Renner played as Journalist Gary Webb. What happened to Webb? He’s dead. He is alleged to commit suicide by shooting himself two times in the back of his head two times! Seriously. So now we have black communities filled by Crack and black people are begging for help to restore their divided and torn apart communities.

So then comes the Crime Bill. Did this Crime Bill stop bringing drugs into the black communities? The answer is still no. It did not stop the flood of illegal weapons and guns and drugs into the communities, it just put everybody in the communities in prison.

Did it offer drug rehabilitation to communities? No, it left crackheads to raise the children. This is 1994. And after this bill there’s more black people than ever in history of U.S. in prison and that brings free labor. It seems like slavery, right? No. The 13th amendment of the United States Constitution reads as “Neither slavery nor involuntary servitude, except as punishment for crime whereof the party shall have been duly convicted, shall exist within the United States, or any place subject to their jurisdiction.”

So slavery was illegal except, guess where, in prisons which are disproportionately filled with black people. Now prisons are big business. As of 2015, there were more than 91 thousand state inmates and 26 thousand federal inmates housed in private prison facilities, according to the Bureau of Justice Statistics.

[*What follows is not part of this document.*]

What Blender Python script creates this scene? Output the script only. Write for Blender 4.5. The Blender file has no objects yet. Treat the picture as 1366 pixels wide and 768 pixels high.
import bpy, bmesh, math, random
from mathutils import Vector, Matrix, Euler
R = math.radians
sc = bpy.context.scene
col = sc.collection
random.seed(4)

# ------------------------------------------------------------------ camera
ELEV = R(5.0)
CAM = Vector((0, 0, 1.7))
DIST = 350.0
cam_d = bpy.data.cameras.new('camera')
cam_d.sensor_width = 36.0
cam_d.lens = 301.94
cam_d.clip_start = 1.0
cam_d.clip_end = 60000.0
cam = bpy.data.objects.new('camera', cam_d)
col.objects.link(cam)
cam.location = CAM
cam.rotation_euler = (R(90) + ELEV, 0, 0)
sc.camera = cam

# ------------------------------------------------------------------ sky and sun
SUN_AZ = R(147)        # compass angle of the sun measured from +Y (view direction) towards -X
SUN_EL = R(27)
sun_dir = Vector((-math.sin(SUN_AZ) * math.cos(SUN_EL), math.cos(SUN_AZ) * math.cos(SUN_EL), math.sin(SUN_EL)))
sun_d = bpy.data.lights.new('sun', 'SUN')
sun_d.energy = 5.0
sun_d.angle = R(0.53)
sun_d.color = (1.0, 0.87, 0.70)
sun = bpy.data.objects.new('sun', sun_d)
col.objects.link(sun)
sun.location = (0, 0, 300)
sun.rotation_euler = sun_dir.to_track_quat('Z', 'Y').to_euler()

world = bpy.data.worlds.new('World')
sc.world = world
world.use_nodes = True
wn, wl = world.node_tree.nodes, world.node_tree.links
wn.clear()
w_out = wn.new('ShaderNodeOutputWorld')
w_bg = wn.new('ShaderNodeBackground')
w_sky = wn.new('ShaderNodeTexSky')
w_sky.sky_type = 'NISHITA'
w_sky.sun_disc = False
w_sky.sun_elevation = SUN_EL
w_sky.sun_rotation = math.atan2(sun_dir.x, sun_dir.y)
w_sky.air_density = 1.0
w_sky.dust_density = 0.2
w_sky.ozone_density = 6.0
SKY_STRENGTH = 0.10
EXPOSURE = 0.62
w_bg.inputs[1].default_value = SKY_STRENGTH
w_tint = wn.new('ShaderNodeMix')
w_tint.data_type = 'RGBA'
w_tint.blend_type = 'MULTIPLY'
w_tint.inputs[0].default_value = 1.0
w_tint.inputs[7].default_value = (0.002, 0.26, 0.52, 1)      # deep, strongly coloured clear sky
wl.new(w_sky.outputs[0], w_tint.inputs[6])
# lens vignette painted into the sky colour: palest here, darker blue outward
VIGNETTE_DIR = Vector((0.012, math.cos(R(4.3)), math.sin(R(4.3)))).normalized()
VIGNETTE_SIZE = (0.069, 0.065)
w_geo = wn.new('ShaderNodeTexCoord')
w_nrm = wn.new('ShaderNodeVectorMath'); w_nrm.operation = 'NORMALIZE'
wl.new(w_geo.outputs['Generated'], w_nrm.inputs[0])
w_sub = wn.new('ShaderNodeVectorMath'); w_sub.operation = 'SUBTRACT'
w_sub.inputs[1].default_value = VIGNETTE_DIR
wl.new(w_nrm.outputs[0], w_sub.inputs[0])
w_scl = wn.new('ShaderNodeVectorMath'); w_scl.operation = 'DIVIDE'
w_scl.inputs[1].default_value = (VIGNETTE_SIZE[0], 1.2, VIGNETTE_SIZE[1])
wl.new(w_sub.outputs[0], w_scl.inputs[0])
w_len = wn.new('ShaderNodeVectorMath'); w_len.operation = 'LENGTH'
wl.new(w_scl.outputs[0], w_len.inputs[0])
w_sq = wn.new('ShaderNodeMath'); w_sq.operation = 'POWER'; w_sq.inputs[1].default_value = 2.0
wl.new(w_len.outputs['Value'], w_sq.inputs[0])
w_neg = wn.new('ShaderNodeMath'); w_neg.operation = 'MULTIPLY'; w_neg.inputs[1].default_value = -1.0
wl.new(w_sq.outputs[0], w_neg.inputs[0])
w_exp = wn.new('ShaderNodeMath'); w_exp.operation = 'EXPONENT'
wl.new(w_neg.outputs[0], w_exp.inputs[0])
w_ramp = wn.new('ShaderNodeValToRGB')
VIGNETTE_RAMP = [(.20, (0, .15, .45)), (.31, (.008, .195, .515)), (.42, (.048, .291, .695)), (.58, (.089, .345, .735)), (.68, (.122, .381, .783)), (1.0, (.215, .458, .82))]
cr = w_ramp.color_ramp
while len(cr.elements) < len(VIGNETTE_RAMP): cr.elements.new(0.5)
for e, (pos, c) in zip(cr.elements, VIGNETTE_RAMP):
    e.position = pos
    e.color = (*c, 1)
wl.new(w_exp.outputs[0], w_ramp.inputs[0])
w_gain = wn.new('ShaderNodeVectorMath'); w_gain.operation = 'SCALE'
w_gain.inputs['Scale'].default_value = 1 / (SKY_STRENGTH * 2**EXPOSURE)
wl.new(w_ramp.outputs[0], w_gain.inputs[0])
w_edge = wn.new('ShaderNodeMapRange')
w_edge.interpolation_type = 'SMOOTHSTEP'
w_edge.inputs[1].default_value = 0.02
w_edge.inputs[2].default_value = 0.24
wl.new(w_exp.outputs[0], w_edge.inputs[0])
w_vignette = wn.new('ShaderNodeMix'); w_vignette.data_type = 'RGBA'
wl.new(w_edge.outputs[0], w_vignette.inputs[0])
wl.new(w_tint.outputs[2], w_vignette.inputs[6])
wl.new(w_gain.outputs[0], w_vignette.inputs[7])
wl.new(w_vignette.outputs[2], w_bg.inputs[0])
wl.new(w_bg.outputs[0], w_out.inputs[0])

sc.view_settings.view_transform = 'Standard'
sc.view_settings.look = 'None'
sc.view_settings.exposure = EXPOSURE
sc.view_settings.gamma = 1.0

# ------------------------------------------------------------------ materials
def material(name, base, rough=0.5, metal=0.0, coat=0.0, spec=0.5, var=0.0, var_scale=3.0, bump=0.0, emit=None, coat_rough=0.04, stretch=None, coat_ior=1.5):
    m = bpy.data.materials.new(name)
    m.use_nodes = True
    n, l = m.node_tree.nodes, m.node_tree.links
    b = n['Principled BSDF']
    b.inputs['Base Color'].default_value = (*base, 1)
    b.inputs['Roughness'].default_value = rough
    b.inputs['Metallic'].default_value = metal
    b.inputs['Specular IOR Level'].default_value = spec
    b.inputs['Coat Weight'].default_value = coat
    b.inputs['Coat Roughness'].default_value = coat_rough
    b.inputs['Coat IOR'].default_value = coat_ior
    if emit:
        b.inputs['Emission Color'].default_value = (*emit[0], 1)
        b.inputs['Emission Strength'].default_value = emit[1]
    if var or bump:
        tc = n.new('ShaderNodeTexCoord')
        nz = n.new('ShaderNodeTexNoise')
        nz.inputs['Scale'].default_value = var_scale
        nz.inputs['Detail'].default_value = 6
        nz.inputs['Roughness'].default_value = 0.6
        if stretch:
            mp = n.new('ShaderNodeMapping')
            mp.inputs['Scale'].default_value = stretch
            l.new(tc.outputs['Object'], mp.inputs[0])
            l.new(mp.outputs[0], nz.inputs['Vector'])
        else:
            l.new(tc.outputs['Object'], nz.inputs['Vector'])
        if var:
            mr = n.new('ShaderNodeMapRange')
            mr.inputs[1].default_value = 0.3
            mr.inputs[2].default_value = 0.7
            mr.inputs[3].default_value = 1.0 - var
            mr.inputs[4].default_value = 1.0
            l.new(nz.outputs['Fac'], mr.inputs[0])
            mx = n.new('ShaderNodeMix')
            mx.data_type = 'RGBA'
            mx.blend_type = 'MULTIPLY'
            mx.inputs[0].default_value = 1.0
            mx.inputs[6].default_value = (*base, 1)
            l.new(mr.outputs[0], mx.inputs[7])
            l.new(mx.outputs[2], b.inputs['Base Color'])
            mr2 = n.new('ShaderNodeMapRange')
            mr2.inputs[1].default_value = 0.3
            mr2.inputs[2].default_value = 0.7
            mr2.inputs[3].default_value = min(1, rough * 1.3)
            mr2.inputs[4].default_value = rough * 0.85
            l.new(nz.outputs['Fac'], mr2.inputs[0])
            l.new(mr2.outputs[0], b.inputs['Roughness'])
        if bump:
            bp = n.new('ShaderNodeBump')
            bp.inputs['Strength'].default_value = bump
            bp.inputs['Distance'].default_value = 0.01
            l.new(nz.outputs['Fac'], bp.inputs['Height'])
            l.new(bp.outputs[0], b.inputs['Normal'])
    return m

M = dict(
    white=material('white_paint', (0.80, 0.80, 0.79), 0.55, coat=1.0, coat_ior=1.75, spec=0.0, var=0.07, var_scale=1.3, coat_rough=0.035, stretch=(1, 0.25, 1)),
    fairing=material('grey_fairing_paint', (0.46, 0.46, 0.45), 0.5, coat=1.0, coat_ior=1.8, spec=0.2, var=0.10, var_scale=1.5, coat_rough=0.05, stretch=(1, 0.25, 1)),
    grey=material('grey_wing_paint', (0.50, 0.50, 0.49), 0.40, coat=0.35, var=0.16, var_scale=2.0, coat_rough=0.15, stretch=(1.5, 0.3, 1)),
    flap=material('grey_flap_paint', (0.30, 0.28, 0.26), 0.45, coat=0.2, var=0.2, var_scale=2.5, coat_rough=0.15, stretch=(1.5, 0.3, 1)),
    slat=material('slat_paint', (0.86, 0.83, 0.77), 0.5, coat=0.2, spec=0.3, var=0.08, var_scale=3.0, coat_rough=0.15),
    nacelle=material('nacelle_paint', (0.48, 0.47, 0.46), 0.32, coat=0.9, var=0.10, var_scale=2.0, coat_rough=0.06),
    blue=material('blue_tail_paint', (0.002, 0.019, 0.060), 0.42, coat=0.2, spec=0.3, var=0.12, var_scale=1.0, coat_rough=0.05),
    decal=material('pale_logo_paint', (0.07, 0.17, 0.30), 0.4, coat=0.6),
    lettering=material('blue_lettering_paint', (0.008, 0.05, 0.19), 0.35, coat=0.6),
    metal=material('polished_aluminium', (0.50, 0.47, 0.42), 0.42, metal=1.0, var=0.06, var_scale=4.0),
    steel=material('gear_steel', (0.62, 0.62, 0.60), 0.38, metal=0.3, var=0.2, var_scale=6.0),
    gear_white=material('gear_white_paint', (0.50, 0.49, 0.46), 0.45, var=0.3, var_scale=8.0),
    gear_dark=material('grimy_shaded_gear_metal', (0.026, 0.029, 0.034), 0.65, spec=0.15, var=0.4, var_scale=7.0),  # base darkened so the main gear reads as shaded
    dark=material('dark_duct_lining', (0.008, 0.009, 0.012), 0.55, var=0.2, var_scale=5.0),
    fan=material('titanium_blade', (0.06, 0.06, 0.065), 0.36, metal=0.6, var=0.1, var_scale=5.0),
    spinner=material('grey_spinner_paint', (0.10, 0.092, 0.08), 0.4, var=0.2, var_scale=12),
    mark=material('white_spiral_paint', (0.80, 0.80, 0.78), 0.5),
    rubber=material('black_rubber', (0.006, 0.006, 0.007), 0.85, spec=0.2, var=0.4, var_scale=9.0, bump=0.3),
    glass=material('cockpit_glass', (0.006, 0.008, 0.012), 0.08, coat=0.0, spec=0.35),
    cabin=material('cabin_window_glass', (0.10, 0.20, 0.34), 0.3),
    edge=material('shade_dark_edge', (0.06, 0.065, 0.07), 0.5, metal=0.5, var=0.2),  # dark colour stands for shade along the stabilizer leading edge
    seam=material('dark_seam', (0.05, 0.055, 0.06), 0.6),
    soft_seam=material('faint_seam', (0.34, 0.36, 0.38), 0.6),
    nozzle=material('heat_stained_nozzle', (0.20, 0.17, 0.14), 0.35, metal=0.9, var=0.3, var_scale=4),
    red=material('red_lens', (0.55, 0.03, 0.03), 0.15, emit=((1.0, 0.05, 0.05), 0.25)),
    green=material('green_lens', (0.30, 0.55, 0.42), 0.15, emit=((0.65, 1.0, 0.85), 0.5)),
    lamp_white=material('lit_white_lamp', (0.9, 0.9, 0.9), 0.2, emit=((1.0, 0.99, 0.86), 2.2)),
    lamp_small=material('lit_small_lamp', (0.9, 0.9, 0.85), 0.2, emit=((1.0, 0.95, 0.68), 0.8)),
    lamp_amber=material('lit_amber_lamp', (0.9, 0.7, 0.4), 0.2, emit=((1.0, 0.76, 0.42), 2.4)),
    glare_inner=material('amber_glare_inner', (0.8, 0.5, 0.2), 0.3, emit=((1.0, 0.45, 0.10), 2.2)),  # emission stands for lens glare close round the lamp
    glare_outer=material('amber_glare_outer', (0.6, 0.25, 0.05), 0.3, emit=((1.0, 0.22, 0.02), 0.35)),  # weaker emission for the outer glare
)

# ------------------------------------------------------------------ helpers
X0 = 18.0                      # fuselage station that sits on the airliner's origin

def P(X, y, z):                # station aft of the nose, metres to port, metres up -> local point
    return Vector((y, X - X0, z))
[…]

Private prisons have become a lucrative business, with CCA generating enough revenue that is has become a publicly traded company. So in order to keep this business running, prisons have a quotas for how many people must be in it every year.

Prison occupancy quotas require the government to spend public dollars on housing and supervision of a certain number of inmates, whether a prison is empty or full. With governmental priorities pulling public funds in so many different directions, it makes no financial sense for taxpayers to fund empty prison beds, yet the government is spending money there.

How do you make profit from that? By labor you get which keeps running with people in prison. Or maybe by giving people longer sentences to keep them in those beds. Black male offenders continues to receive longer sentences than similarly situated white male offenders.

Mass incarceration is modern day slavery. Also, when you get out, you want to change your life? You can’t. Because people don’t treat felons the same way as others. No matter what your felony is and you’re not allowed to vote. With one third of black people in jail (or predicted to end up there), black people lose 33 percent of their saying in the political decisions made by republic.

And still, understand that there’s other matters like police brutality, racism from surveillance, racist practices by the banks, and many more discriminatory practices done by the system against people in general.